Might Feedlots Be the Sustainable Option?

The Limited Carbon Sequestration Potential of Cattle Grazing

A new report provides further evidence that cattle grazing, even when purportedly low-impact practices are used, might not be carbon-neutral or reduce net greenhouse gas emissions. This isn’t exactly groundbreaking: experts have long known that cattle have disproportionately large environmental impacts, especially when they spend their entire lives on pasture. This report adds to our understanding by calculating that at a global scale, grazing systems cannot sequester more carbon than is produced over the life of the cattle. What it doesn’t do, however, is consider how the environmental impacts of different production systems square up.

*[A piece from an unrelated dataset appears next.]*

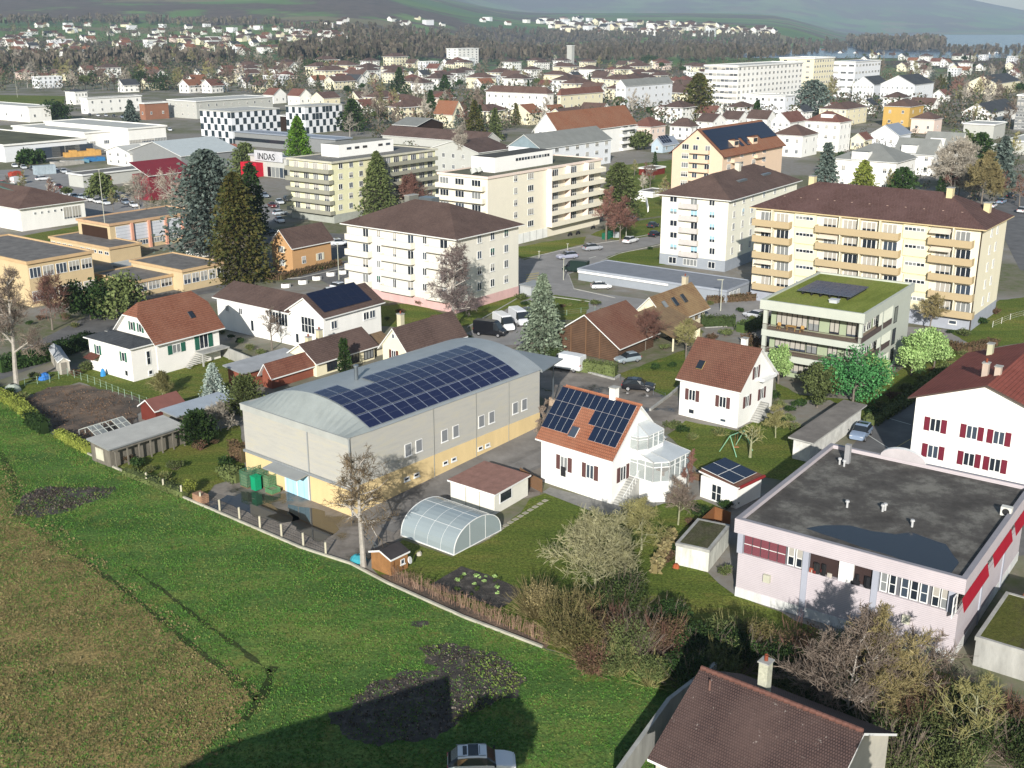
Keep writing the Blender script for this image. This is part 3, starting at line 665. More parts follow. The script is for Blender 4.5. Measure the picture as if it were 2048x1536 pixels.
# oriel on the gable, conservatory on its white base
mb = MB(); pts = [(3.1, 0), (3.1, -1.0), (4.1, -1.6), (7.0, -1.6), (7.0, 0)]
mb.prism([(3.1, 0), (7.0, 0), (7.0, -1.6), (4.1, -1.6), (3.1, -1.0)][::-1], 4.35, 5.4); mb.build('oriel_base', WR, r)
glazed(r, 'oriel', pts, 5.4, 7.0, 7.9, [(4.4, 0), (4.4, 0), (4.4, 0), (6.2, 0), (6.2, 0)], TRIM)
cp = [(3.2, 0), (3.2, -3.0), (4.6, -4.1), (8.6, -4.1), (8.6, 0)]
mb = MB(); mb.prism([(3.2, 0), (8.6, 0), (8.6, -4.1), (4.6, -4.1), (3.2, -3.0)][::-1], -.2, 2.3); b_ = mb.build('conservatory_base', WR, r)
glazed(r, 'conservatory', cp, 2.3, 4.6, 5.3, [(3.6, 0), (3.6, 0), (4.6, 0), (8.2, 0), (8.2, 0)], TRIM)
mb = MB(); mb.box(4.9, 6.3, -3.2, -2.2, 3.0, 3.08); mb.box(5.5, 5.7, -2.8, -2.6, 2.3, 3.0); t = mb.build('table', MC('#9a6a48', .8)); tag(t, 'brown wooden table inside the white glazed conservatory', 'table'); t.location = f.O; t.rotation_euler = (0, 0, f.a)
st = MB()
for i in range(11): st.box(.2 + i * .27, .2 + (i + 1) * .27, -1.35, -.05, -.1, .2 + i * .21)
st.build('stairs', CONC, r)
rl = MB()
for i in range(0, 11, 2): x = .35 + i * .27; rl.tube((x, -1.3, .2 + i * .21), (x, -1.3, 1.15 + i * .21), .025, .025, 4)
rl.tube((.35, -1.3, 1.15), (3.1, -1.3, 3.3), .035, .035, 4); rl.build('handrail', TRIM, r)
mb = MB(); mb.box(8.6, 10.2, .3, 2.2, -.2, 4.6); mb.slab([(8.4, .1, 4.7), (10.4, .1, 4.7), (10.4, 2.4, 5.0), (8.4, 2.4, 5.0)], .12, 1); mb.build('porch', [WR, ZINC], r)

# ---- second white house ----
f = frx(1474, 857, 777, 1361, 1548, 51); X, Y, h = f.Lx, f.Ly, f.h
r = house(f, 'white_house', 'white house with brown shutters and plain red-brown roof between the barn and the grey garage', 'house', WR, tile('red_brown_roof', '#7a5244', '#6c483c', '#785848', moss='#806654'), 'gy', 4.1, .5, .45)
for s in (6.6, 2.2): win(r, f, 'x', s, 2.3, 1.0, 1.5, 'ms', SH, near=True)
for s in (2.2, 6.2): win(r, f, 'y', s, 2.3, 1.0, 1.5, 'ms', SH, near=True)
win(r, f, 'y', 4.2, 5.6, .9, 1.6, 'm', near=True, shut=SH)
win(r, f, 'x', 6.6, .5, .9, .7, 'sB', near=True); win(r, f, 'x', 2.0, .4, .9, .5, 's', near=True)
un = Vector((1, 0, 4.1 / (X / 2))).normalized(); plate(r, 'skylight', [GLASS, MC('#c9b070', .8)], Vector((0, Y - 1.6, h + .2)) + un * 1.3, (0, -1, 0), un, .9, 1.3, .15)
chimney(r, X / 2 + .6, 2.4, h + 4.0, .8, .6, .9, WR, pot=False)
balc(r, f, 'y', 4.6, 8.2, 5.3, 1.0, .25, TRIM)
st = MB()
for i in range(9): st.box(3.4 + i * .3, 3.4 + (i + 1) * .3, -1.2, -.05, -.1, .25 + i * .22)
st.build('stairs', CONC, r)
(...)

The new research, published by the Food Climate Research Network, finds that under the right conditions, best-practice cattle grazing can sequester more carbon in the soil than is emitted over the life cycle of the production system. But these cases are rare and cannot be scaled up across much of the world’s grazing land. This comes in stark contrast to the views of advocates like Allan Savory, who has claimed that so-called “carbon grazing” could sequester not only all the carbon emitted by livestock, but all the carbon emitted across all sectors of the economy.

The authors of this work, and many of the journalists covering it, have used its findings to echo a long-heralded environmental imperative: we should all eat less beef.

Abstaining from beef or eating lower on the food chain has obvious environmental upsides. But few in this debate have been willing to seriously consider another uncomfortable conclusion: that beef from feedlot cattle might have a lower carbon footprint than beef from cattle that have spent their entire lives on pasture.

In a recent paper in Science of the Total Environment, we show that intensive systems where cattle spend their last few months in feedlots typically involve lower land use, greenhouse gas emissions, and other environmental impacts per unit of meat than systems where cattle spend their whole lives on pasture.


Figure originally published in Science of The Total Environment

The new report doesn’t compare these systems directly, but highlights the need to more carefully assess the environmental impacts of pasture and feedlots.

Some argue that although raising cattle entirely on pasture may emit more methane and other greenhouse gases than feedlot cattle, the additional carbon sequestration makes the former more climate-friendly. But we have to remember that even cattle finished in feedlots spend most of their lives on pasture, so any benefits of soil carbon sequestration accrue to both systems. The only source of environmental impacts not accounted for in our recent paper is the additional pasture land needed for grass-finished cattle. For this to offset the lower impacts of finishing cattle in feedlots, the additional pasture would need to have substantially higher rates of carbon sequestration than the land use it replaces.

While the new report does not settle the question, its findings imply that this is unlikely to be true in many situations. Instead, the authors warn that “significant expansion [of grazing] would cause catastrophic land use change and other environmental damage.”

Given wide differences in feedlots and grazing across countries, it’s almost inevitable that feedlots will be the climate-smart choice in some circumstances just as pasture will be in others. At Breakthrough, we’re currently looking into the best empirical research on lifecycle greenhouse impacts from beef production, including under what circumstances finishing cattle in feedlots versus pasture has the lowest impacts. It’s mighty complex, and worth a healthy dose of care and nuance.

But ultimately, an evidence-based look of this terrain demands that we reconsider what we have cast as the traditional environmental villains. While we’re giving people the uncomfortable advice to eat less beef, we should be honest about the uncomfortable evidence in favor of feedlots.